Without the right to demand preclearance of maps, voting rights advocates who believe one or more of the new maps discriminate against minority voters will be left with the sole option of a court challenge.

“We still have the Voting Rights Act, legal protections that assure people of color have an opportunity to elect representatives of their choice,” said Karuna Ramachandran, director of statewide partnerships for the Norcross-based nonprofit Asian Americans Advancing Justice.

Many states in recent years have decided to take politics out of the redistricting process by having an independent commission handle the task.

“We need to have an independent commission do this process,” said the Rev. James Woodall, state president of the Georgia NAACP. “Time and time again, we see this process taken into the hands of partisan elected officials.”

In 14 states, commissions have primary responsibility for drawing the maps, according to the National Conference of State Legislatures. Commissions in six states act only in an advisory capacity, and five states have commissions that serve only as backups if their legislature can’t agree on a plan.

Iowa is unique in that it has its legislative staff members draw the maps under a legal requirement that they not give any consideration to incumbent protection or other political concerns.

Bullock said he doesn’t foresee any movement in Georgia toward the independent commission route. For one thing, many states that have adopted independent commissions only did so when their citizens mounted a ballot initiative, an option not available in Georgia, he said.

“Legislators like to be allowed to draw their districts,” he said. “With an independent commission, they’re giving up something.”

Bullock said when it comes to drawing new legislative district lines, Georgia Republicans’ main goals will be protecting their incumbents and keeping their majorities in the state House and Senate. However, those goals could come into conflict with each other, he said.

“The risk is if the majority party draws a number of districts in which its majority is narrow,” he said. “That might work in 2022 or 2024, but with a wave election or demographic shift, they could lose a number of districts.

“If they decide, ‘We can defend a smaller number of districts for 10 years,’ they might concede some districts.”

As for the congressional map, Democratic U.S. Reps. Lucy McBath of Roswell and Carolyn Bourdeaux of Suwanee will have the biggest targets on their back. McBath won the 6th Congressional District seat in 2018, and Bourdeaux captured the 7th District seat last November.

Both districts in Atlanta’s northern suburbs historically were Republican strongholds, but the Democrats have benefited from demographic changes that have significantly swelled their minority populations.

Winning both seats would get the GOP back to a 10-4 dominance of Georgia’s congressional delegation.

But Bullock said recapturing both districts might be a risky undertaking because Republican mapmakers would have to spread out the region’s GOP voters. He suggested GOP lawmakers might be better off going after just one of those seats by packing Republican loyalists in the targeted district.

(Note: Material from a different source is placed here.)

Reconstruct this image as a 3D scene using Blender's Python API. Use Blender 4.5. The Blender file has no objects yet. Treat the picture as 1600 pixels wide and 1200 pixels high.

“The less aggressive approach would be to concede one of those districts to the Democrats,” he said.

While weighing the various political ramifications of the maps they’re drawing, Republicans can’t lose sight of some basic legal requirements and best practices of redistricting. Districts must be as close to equal in population as possible, although legislative maps can vary up to 5%.

Also, the legislature is supposed to try to keep together “communities of interest” and respect municipal boundaries.

That’s what was uppermost in mind for many of the speakers at the initial round of public hearings.

“I understand that Georgia is growing and we are becoming more diverse,” Camille Brown, a member of the Cherokee County Republican Party’s executive committee, said at the Cumming hearing. “But your goal should be to keep communities together.”